Tuesday, February 4, 2014

The 'Peg Leg' Railroad


           By Richard F. Palmer (Copyrighted)

    "The true lover of the Adirondack sport knows no other entrance to the gateway to the North Woods than by way of Boonville. From thence to the Forge House and the far-famed Fulton Chain of Lakes. The idea that there is any other entrance or gateway to the woods of importance to the true sportsman is an utter absurdity."  Boonville Herald, May 11, 1882.

   For generations the southern gateway into the Fulton Chain of Lakes region of the Adirondacks was over the rough and tumble Brown's Tract Road from Boonville to old Forge. The first 12 miles to Moose River was fairly smooth. But the rest of the journey aboard Frank Barrett's "Lightning Express" buckboard was an eleven-and-a-half-mile bone-jolting ride not soon to be forgotten. (1)
  
    Public transportation between the Fulton Chain of Lakes had long consisted of several buckboard lines that carried passengers, freight and mail on a scheduled basis. In 1882 an old timecard shows the so-called "Old Line" buckboard leaving the Utica & Black River Railroad station at 8 a.m.,  and arriving at the Forge House  at 4 p.m. In the other direction, the buckboard was to leave the Forge House at 9 a.m. and arrive at Boonville at 5 p.m. The distance was 26 miles. (2)

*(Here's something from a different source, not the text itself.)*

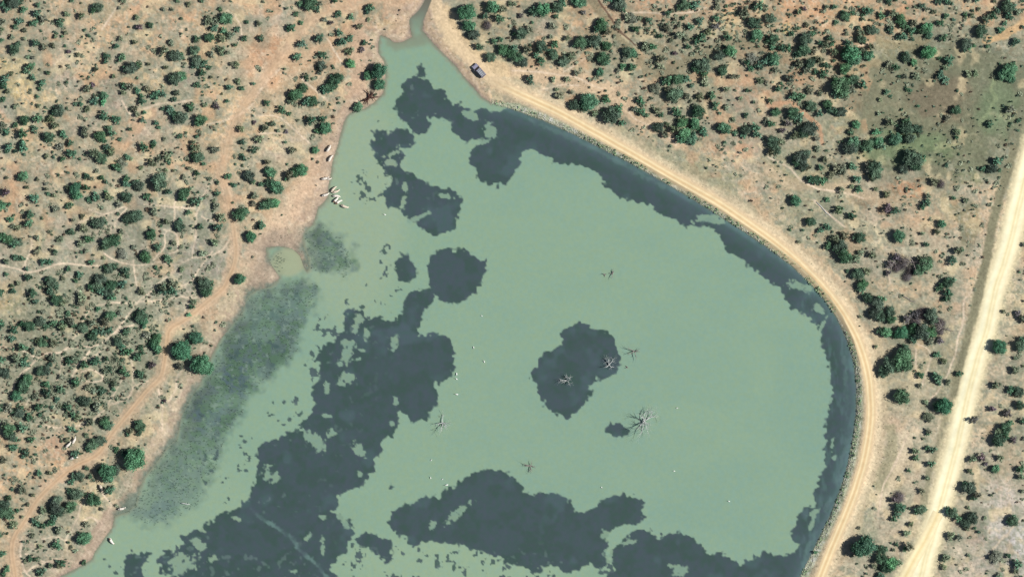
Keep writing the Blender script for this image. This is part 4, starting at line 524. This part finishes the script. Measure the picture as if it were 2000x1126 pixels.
for k, base in LEAFC.items():
    CROWN[k] = []
    for j in range(4 if k == '' else 3):
        if k == 'p': v, f, c = twig_geo(900+j, 1500, base, .020, .38)
        elif k == 't': v, f, c = crown_geo(500+j, 3000, 22, .055, .60, base=base)
        elif k == 'g': v, f, c = crown_geo(300+j, 900, 11, .075, .66, base=base, hollow=.15)
        else: v, f, c = crown_geo(100+j+(50 if k == 'b' else 0), 1500, 13, .07, .60, base=base)
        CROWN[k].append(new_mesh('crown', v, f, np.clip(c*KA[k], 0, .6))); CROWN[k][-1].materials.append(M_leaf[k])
def trunk_mesh(seed, stems):
    r = random.Random(seed); ps = []
    for s in range(stems):
        a = r.uniform(0, 6.28); rr = 0.0 if stems == 1 else .05
        p0 = (rr*math.cos(a), rr*math.sin(a), -.08); p1 = (2*rr*math.cos(a)+.02, 2*rr*math.sin(a), .22)
        ps.append(tube([p0, p1], [.06 if stems == 1 else .035, .045 if stems == 1 else .025]))
        for q in range(3 if stems == 1 else 1):
            b = a+q*2.1+r.uniform(-.4, .4); ps.append(tube([p1, (p1[0]+.18*math.cos(b), p1[1]+.18*math.sin(b), .38), (p1[0]+.42*math.cos(b), p1[1]+.42*math.sin(b), .6)], [.032, .024, .008]))
    return poly_mesh('trunk', *join(ps))
TRUNK = [trunk_mesh(1, 1), trunk_mesh(2, 1), trunk_mesh(3, 4), trunk_mesh(4, 5)]
for m in TRUNK: m.materials.append(M_bark)

# ------------------------------------------------------------------ trees and bushes one by one
ALL = []
for (ox, oy, s), txt in SH.items():
    for q in txt.split(';'):
        a = q.split(); k = a[2][-1] if a[2][-1].isalpha() else ''; ALL.append((ox+float(a[0])/s, oy+float(a[1])/s, float(a[2].rstrip('bgtp'))/s, k))
ALL = [a for a in ALL if lakeF(a[0], a[1]) > -14]
ALL.sort(key=lambda a: -a[2]*(1.25 if a[3] in 'tb' and a[3] else 1.0)*(1 if 0 < a[0] < 2000 and 0 < a[1] < 1126 else .3))
NAMED = ALL[:298]; REST = ALL[298:]
MARKS = [((935,138),'parked vehicle'),((738,150),'bank tree cluster'),((657,388),'drinking cattle'),((385,690),'twin bank trees'),((255,895),'lakeside tree pair'),((1750,690),'tall dark grove'),((1770,525),'leafless grey bush'),((1147,200),'round roadside tree'),((558,508),'muddy pool'),((1683,1065),'big damside tree'),((1762,775),'lone round tree'),((370,165),'dense thicket'),((100,570),'yellow sand patch'),((250,470),'pale sand patch'),((1920,200),'green grassy hollow'),((1180,60),'dry gully'),((1900,600),'pale gravel road'),((1640,165),'big dark trees'),((1900,60),'red soil'),((30,160),'yellow sand'),((450,330),'track bend'),((130,700),'dense scrub'),((40,1050),'track junction'),((320,640),'track widening'),((565,80),'upper dirt track'),((835,30),'creek mouth'),((1350,260),'bush clump'),((1960,1040),'pale grey soil'),((1860,860),'gravel road'),((1450,320),'dam bend'),((60,420),'left edge'),((1560,80),'orange soil')]
def where_words(x, y, me_r):
    (mx, my), n = min(MARKS, key=lambda m: math.hypot(m[0][0]-x, m[0][1]-y)); dx, dy = x-mx, y-my
    if math.hypot(dx, dy) < 22+me_r: return 'at the '+n
    a = math.degrees(math.atan2(-dy, dx)) % 360
    return ['right of the', 'up right of the', 'above the', 'up left of the', 'left of the', 'down left of the', 'below the', 'down right of the'][int(((a+22.5) % 360)//45)]+' '+n
SPECIAL = {(738,140):'broad green tree leaning over the water at the west bank',(741,165):'lower rounded crown of the tree clump on the west bank',(719,147):'small crown on the land side of the bank tree clump',(1150,200):'big round green tree just above the dam road',(1195,225):'dark lumpy tree right of the round tree above the dam road',(357,684):'big dark tree beside the left dirt track, upper of a pair',(395,709):'large green tree at the marsh edge, lower of a pair',(265,895):'largest round bright tree at the lower left shore',(211,920):'wide green tree between dirt track and lower left shore',(1684,1065):'largest round tree beside the lower dam road',(1760,704):'tall dark tree, biggest of the grove near the dam road',(1740,714):'shaded dark crown left in the grove near the dam road',(1760,774):'lone round dark tree between dam road and gravel road',(1842,791):'round green tree touching the left side of the gravel road',(412,376):'x',(925,27):'tall pale green tree at the track above the parked vehicle',(1812,104):'round dark tree alone on brown soil at upper right',(1640,173):'large dark tree with heavy shadow in the upper right scrub',(590,337):'round green tree near the shore above the drinking cattle',(166,1050):'x',(1968,142):'leafy tree at the top of the green hollow',(1950,676):'round tree on pale sand right of the gravel road',(1754,460):'bright tree on pale sand right of the dam bend',(166,1050):'round bright tree near the lower left track junction and shore',(1780,517):'x'}
SPECIAL = {k: v for k, v in SPECIAL.items() if v != 'x'}
used = set(); taken = set()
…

    By the 1880s the Adirondack  region was rapidly becoming a sportsman's and vacationer's paradise, and hotels and camps were springing up to cater to this burgeoning business. As people in ever-increasing numbers began to "discover" this unspoiled region, it became evident that a better mode of transportation was warranted.  Travelers were becoming less tolerant of these primitive  horse-drawn conveyances  since the inception of railroads.  Some efforts appear to have been made to improve the Brown's Tract Road over the years, but to not much satisfaction.

The Lowville Journal & Republican reported on Nov. 11,1886:

   Some improvements are to be made on the Brown's Tract road next week, a route that is noted for its exceeding roughness. The work will be under the supervision of Mr. F.A. Barrett, who will see that the funds for the purpose are honestly and judiciously expended. The work will  consist in rebuilding the corduroy bridges, removing some of the boulders that are in the road and corduroying the mudholes. The work is greatly needed, and tourists will appreciate it.